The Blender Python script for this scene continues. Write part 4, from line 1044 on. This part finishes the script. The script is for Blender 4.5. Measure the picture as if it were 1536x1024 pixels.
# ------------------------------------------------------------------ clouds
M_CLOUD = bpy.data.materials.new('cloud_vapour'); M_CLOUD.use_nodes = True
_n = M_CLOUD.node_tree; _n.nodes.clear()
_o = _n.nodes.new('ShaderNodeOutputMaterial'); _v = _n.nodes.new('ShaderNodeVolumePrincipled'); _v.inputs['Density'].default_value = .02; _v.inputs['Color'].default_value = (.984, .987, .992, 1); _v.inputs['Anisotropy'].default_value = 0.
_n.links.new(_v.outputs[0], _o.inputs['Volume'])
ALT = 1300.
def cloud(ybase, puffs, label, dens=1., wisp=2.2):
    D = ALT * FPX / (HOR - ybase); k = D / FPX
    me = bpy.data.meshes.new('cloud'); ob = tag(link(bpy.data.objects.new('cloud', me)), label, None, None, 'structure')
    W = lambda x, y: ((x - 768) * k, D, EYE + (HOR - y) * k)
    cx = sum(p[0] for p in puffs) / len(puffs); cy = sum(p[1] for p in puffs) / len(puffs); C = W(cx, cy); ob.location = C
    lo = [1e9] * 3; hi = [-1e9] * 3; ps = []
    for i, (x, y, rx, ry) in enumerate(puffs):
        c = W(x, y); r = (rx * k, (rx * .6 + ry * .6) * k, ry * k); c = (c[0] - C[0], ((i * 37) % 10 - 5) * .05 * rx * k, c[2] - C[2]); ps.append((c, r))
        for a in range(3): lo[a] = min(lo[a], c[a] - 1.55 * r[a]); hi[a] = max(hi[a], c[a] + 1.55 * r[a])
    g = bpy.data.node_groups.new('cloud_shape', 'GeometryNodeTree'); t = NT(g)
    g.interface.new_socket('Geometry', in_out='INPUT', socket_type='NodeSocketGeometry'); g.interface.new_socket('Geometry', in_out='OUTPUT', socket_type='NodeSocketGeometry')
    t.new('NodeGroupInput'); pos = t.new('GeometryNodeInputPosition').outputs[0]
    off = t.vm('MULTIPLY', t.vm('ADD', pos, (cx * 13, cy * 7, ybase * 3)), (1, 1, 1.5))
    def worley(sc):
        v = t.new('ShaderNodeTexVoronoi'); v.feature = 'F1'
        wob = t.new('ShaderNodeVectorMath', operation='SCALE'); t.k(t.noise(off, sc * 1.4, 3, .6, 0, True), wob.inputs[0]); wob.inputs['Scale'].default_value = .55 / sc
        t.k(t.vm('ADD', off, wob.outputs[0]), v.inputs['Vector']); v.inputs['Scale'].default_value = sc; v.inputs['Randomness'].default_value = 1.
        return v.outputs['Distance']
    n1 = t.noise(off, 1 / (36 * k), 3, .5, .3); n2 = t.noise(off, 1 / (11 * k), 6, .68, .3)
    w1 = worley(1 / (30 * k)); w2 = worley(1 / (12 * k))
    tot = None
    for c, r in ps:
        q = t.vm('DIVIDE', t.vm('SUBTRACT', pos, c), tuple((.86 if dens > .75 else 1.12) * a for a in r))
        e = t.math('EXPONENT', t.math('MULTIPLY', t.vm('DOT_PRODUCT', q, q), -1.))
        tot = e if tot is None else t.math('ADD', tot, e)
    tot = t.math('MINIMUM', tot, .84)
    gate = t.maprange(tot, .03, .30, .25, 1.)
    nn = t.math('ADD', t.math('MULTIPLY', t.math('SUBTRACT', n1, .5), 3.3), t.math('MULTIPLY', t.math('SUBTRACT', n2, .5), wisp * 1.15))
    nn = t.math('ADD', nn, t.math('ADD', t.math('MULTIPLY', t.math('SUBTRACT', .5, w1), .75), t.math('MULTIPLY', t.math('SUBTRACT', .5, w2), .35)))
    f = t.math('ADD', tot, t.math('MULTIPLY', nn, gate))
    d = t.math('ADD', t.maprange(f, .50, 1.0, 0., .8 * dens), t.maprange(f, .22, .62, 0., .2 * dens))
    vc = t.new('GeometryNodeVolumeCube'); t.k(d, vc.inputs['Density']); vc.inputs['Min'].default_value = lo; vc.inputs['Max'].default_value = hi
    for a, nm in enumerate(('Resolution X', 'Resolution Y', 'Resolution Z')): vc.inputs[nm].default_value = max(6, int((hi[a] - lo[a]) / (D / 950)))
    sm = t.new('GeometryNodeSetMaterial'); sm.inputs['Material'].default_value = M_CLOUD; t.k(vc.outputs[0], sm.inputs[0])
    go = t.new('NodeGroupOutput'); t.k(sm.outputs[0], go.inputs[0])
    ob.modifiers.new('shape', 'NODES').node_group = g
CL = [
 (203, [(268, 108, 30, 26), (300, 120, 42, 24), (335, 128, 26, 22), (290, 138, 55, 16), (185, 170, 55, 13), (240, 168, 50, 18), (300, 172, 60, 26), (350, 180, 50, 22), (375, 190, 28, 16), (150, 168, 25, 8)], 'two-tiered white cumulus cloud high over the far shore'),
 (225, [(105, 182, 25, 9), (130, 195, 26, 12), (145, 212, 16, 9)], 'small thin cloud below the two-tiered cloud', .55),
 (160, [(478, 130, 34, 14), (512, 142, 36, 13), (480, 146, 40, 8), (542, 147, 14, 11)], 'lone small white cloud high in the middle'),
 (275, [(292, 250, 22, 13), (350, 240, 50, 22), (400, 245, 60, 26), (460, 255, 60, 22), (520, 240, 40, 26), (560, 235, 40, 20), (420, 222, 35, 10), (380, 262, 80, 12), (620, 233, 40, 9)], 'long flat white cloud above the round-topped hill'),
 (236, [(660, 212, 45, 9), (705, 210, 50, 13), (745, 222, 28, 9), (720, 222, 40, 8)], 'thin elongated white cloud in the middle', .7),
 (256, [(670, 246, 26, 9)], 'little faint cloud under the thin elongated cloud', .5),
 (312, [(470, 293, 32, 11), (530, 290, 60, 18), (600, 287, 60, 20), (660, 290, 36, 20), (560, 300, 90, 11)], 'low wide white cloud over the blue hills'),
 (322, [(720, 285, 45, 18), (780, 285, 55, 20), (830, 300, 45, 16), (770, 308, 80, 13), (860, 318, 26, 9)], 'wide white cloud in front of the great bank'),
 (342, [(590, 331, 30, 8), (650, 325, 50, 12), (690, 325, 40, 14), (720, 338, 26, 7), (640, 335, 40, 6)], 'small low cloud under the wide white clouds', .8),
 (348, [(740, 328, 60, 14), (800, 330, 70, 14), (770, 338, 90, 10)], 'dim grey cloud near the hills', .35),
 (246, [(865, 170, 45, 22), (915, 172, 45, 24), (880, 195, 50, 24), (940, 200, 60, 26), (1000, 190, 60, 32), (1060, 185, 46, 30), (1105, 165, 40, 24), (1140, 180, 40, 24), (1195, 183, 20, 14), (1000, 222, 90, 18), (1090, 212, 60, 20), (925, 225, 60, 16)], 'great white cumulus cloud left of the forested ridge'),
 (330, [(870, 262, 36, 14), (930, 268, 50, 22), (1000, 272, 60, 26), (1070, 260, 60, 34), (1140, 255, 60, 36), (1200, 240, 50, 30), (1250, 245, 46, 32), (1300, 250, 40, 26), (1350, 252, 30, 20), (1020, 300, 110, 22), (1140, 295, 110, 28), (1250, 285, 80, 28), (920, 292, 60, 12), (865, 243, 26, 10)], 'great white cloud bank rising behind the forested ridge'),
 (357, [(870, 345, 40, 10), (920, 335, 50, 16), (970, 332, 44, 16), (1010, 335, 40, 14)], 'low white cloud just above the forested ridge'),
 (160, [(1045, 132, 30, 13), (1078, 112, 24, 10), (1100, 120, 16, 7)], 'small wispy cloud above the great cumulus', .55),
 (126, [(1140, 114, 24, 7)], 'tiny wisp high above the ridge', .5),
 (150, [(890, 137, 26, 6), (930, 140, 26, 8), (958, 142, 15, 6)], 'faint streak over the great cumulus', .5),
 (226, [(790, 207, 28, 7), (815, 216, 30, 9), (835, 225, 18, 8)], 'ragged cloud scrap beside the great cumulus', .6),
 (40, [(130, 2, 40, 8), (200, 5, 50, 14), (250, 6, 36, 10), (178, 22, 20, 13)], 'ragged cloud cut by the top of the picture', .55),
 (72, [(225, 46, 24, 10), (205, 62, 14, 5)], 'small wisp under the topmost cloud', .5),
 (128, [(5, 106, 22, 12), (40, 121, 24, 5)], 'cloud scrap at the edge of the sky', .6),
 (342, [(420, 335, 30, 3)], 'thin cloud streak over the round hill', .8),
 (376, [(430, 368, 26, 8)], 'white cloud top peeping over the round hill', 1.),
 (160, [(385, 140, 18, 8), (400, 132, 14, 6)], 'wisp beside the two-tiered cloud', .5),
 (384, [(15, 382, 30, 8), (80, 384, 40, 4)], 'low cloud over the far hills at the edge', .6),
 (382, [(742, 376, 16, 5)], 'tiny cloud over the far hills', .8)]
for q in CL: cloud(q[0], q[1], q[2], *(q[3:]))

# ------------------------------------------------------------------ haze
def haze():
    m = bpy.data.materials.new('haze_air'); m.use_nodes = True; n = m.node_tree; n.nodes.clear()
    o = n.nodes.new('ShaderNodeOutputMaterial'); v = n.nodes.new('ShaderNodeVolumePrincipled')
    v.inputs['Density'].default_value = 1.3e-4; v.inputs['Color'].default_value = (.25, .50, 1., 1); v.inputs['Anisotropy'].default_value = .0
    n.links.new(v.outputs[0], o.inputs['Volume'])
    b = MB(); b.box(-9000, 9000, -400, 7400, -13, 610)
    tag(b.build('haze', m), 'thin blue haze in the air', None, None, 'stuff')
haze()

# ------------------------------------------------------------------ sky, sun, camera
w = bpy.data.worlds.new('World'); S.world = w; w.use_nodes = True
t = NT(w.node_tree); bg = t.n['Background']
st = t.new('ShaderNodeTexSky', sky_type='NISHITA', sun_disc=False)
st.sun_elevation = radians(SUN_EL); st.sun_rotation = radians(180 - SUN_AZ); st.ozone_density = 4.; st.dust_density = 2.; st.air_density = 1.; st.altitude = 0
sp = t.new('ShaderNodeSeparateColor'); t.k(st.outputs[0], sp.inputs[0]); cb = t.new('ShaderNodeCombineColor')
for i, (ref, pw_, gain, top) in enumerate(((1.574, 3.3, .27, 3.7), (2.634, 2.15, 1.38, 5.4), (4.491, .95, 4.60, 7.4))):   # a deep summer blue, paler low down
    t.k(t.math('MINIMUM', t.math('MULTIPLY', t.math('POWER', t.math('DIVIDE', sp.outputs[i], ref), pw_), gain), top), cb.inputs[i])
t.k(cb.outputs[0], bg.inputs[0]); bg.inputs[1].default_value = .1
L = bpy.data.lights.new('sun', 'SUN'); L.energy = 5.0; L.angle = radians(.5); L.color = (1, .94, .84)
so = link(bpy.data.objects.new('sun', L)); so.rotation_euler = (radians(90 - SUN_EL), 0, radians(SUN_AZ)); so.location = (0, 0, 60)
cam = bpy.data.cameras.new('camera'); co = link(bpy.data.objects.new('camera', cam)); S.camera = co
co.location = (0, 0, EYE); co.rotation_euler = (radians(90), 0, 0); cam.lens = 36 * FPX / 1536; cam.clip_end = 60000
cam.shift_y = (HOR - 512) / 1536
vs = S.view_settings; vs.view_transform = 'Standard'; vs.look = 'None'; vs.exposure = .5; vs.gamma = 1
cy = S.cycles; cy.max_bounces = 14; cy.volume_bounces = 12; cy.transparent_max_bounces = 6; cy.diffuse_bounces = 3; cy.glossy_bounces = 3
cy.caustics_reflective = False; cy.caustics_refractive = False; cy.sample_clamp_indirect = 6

# # # # # # #

_WHAT IS NEEDED_
In the material above, how many lines hold the word "picture"? Say only the number.

_THE REPLY_
2